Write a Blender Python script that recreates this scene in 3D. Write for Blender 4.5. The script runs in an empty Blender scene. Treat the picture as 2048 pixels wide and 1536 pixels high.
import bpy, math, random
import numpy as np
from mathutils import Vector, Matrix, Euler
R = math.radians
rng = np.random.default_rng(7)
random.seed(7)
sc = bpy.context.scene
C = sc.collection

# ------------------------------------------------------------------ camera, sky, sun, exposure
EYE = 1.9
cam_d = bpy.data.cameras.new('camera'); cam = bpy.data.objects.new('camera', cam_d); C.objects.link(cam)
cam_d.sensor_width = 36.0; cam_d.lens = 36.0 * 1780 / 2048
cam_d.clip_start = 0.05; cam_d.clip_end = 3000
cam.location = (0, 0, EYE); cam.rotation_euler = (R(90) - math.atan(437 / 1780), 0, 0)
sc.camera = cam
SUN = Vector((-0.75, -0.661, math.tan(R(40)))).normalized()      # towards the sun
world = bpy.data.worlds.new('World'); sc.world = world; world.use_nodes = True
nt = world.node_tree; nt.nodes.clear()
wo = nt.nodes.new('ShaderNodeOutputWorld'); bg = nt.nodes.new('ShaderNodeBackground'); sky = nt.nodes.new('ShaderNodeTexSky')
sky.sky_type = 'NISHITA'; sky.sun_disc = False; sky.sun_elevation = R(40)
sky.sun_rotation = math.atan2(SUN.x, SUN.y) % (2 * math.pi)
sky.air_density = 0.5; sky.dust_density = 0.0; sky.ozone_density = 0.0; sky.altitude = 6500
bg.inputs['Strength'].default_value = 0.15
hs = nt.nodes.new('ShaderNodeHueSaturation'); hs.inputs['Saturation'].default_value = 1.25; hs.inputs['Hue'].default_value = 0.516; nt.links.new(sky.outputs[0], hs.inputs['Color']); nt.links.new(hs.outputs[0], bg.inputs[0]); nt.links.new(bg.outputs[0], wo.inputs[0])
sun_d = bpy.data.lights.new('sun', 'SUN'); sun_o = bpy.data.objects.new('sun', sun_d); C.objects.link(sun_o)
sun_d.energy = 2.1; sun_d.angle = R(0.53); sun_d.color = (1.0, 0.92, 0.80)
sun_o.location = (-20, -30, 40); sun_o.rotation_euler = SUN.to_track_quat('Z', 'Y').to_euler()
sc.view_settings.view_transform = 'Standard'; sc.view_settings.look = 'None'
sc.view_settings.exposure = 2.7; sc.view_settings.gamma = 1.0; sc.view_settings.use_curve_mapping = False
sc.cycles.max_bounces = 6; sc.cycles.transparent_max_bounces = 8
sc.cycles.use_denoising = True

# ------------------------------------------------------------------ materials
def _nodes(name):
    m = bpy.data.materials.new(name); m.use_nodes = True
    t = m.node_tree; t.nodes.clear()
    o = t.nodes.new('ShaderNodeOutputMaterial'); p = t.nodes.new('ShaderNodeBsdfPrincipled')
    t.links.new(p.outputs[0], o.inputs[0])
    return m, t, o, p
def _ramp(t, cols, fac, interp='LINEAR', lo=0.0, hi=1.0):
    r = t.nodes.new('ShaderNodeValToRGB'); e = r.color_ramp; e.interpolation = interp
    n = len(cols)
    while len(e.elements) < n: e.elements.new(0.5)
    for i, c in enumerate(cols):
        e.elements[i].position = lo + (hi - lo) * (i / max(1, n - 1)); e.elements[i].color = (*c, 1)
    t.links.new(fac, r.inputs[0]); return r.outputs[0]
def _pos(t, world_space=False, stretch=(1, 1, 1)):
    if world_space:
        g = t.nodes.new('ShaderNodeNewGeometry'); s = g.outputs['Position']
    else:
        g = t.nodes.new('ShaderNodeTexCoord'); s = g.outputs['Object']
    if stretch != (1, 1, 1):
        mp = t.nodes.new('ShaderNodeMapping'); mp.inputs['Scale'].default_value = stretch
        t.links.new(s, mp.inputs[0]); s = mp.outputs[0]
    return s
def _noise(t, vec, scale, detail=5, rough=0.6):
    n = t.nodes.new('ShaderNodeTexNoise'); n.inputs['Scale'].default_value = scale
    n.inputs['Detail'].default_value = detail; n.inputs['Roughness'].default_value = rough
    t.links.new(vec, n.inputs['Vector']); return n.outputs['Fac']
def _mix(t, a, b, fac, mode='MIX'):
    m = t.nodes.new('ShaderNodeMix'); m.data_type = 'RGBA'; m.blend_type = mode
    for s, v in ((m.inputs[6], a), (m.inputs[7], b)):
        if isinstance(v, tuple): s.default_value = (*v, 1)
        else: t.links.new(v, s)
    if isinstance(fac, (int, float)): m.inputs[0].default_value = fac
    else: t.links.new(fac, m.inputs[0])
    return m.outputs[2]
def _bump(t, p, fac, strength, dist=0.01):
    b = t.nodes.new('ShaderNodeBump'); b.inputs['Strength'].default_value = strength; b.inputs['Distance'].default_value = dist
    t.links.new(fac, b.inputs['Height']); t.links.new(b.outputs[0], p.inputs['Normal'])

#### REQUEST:
Repeat the listing in full, keeping every line exactly as it is.

#### COMPLETED EXERCISE:
Write a Blender Python script that recreates this scene in 3D. Write for Blender 4.5. The script runs in an empty Blender scene. Treat the picture as 2048 pixels wide and 1536 pixels high.
import bpy, math, random
import numpy as np
from mathutils import Vector, Matrix, Euler
R = math.radians
rng = np.random.default_rng(7)
random.seed(7)
sc = bpy.context.scene
C = sc.collection

# ------------------------------------------------------------------ camera, sky, sun, exposure
EYE = 1.9
cam_d = bpy.data.cameras.new('camera'); cam = bpy.data.objects.new('camera', cam_d); C.objects.link(cam)
cam_d.sensor_width = 36.0; cam_d.lens = 36.0 * 1780 / 2048
cam_d.clip_start = 0.05; cam_d.clip_end = 3000
cam.location = (0, 0, EYE); cam.rotation_euler = (R(90) - math.atan(437 / 1780), 0, 0)
sc.camera = cam
SUN = Vector((-0.75, -0.661, math.tan(R(40)))).normalized()      # towards the sun
world = bpy.data.worlds.new('World'); sc.world = world; world.use_nodes = True
nt = world.node_tree; nt.nodes.clear()
wo = nt.nodes.new('ShaderNodeOutputWorld'); bg = nt.nodes.new('ShaderNodeBackground'); sky = nt.nodes.new('ShaderNodeTexSky')
sky.sky_type = 'NISHITA'; sky.sun_disc = False; sky.sun_elevation = R(40)
sky.sun_rotation = math.atan2(SUN.x, SUN.y) % (2 * math.pi)
sky.air_density = 0.5; sky.dust_density = 0.0; sky.ozone_density = 0.0; sky.altitude = 6500
bg.inputs['Strength'].default_value = 0.15
hs = nt.nodes.new('ShaderNodeHueSaturation'); hs.inputs['Saturation'].default_value = 1.25; hs.inputs['Hue'].default_value = 0.516; nt.links.new(sky.outputs[0], hs.inputs['Color']); nt.links.new(hs.outputs[0], bg.inputs[0]); nt.links.new(bg.outputs[0], wo.inputs[0])
sun_d = bpy.data.lights.new('sun', 'SUN'); sun_o = bpy.data.objects.new('sun', sun_d); C.objects.link(sun_o)
sun_d.energy = 2.1; sun_d.angle = R(0.53); sun_d.color = (1.0, 0.92, 0.80)
sun_o.location = (-20, -30, 40); sun_o.rotation_euler = SUN.to_track_quat('Z', 'Y').to_euler()
sc.view_settings.view_transform = 'Standard'; sc.view_settings.look = 'None'
sc.view_settings.exposure = 2.7; sc.view_settings.gamma = 1.0; sc.view_settings.use_curve_mapping = False
sc.cycles.max_bounces = 6; sc.cycles.transparent_max_bounces = 8
sc.cycles.use_denoising = True

# ------------------------------------------------------------------ materials
def _nodes(name):
    m = bpy.data.materials.new(name); m.use_nodes = True
    t = m.node_tree; t.nodes.clear()
    o = t.nodes.new('ShaderNodeOutputMaterial'); p = t.nodes.new('ShaderNodeBsdfPrincipled')
    t.links.new(p.outputs[0], o.inputs[0])
    return m, t, o, p
def _ramp(t, cols, fac, interp='LINEAR', lo=0.0, hi=1.0):
    r = t.nodes.new('ShaderNodeValToRGB'); e = r.color_ramp; e.interpolation = interp
    n = len(cols)
    while len(e.elements) < n: e.elements.new(0.5)
    for i, c in enumerate(cols):
        e.elements[i].position = lo + (hi - lo) * (i / max(1, n - 1)); e.elements[i].color = (*c, 1)
    t.links.new(fac, r.inputs[0]); return r.outputs[0]
def _pos(t, world_space=False, stretch=(1, 1, 1)):
    if world_space:
        g = t.nodes.new('ShaderNodeNewGeometry'); s = g.outputs['Position']
    else:
        g = t.nodes.new('ShaderNodeTexCoord'); s = g.outputs['Object']
    if stretch != (1, 1, 1):
        mp = t.nodes.new('ShaderNodeMapping'); mp.inputs['Scale'].default_value = stretch
        t.links.new(s, mp.inputs[0]); s = mp.outputs[0]
    return s
def _noise(t, vec, scale, detail=5, rough=0.6):
    n = t.nodes.new('ShaderNodeTexNoise'); n.inputs['Scale'].default_value = scale
    n.inputs['Detail'].default_value = detail; n.inputs['Roughness'].default_value = rough
    t.links.new(vec, n.inputs['Vector']); return n.outputs['Fac']
def _mix(t, a, b, fac, mode='MIX'):
    m = t.nodes.new('ShaderNodeMix'); m.data_type = 'RGBA'; m.blend_type = mode
    for s, v in ((m.inputs[6], a), (m.inputs[7], b)):
        if isinstance(v, tuple): s.default_value = (*v, 1)
        else: t.links.new(v, s)
    if isinstance(fac, (int, float)): m.inputs[0].default_value = fac
    else: t.links.new(fac, m.inputs[0])
    return m.outputs[2]
def _bump(t, p, fac, strength, dist=0.01):
    b = t.nodes.new('ShaderNodeBump'); b.inputs['Strength'].default_value = strength; b.inputs['Distance'].default_value = dist
    t.links.new(fac, b.inputs['Height']); t.links.new(b.outputs[0], p.inputs['Normal'])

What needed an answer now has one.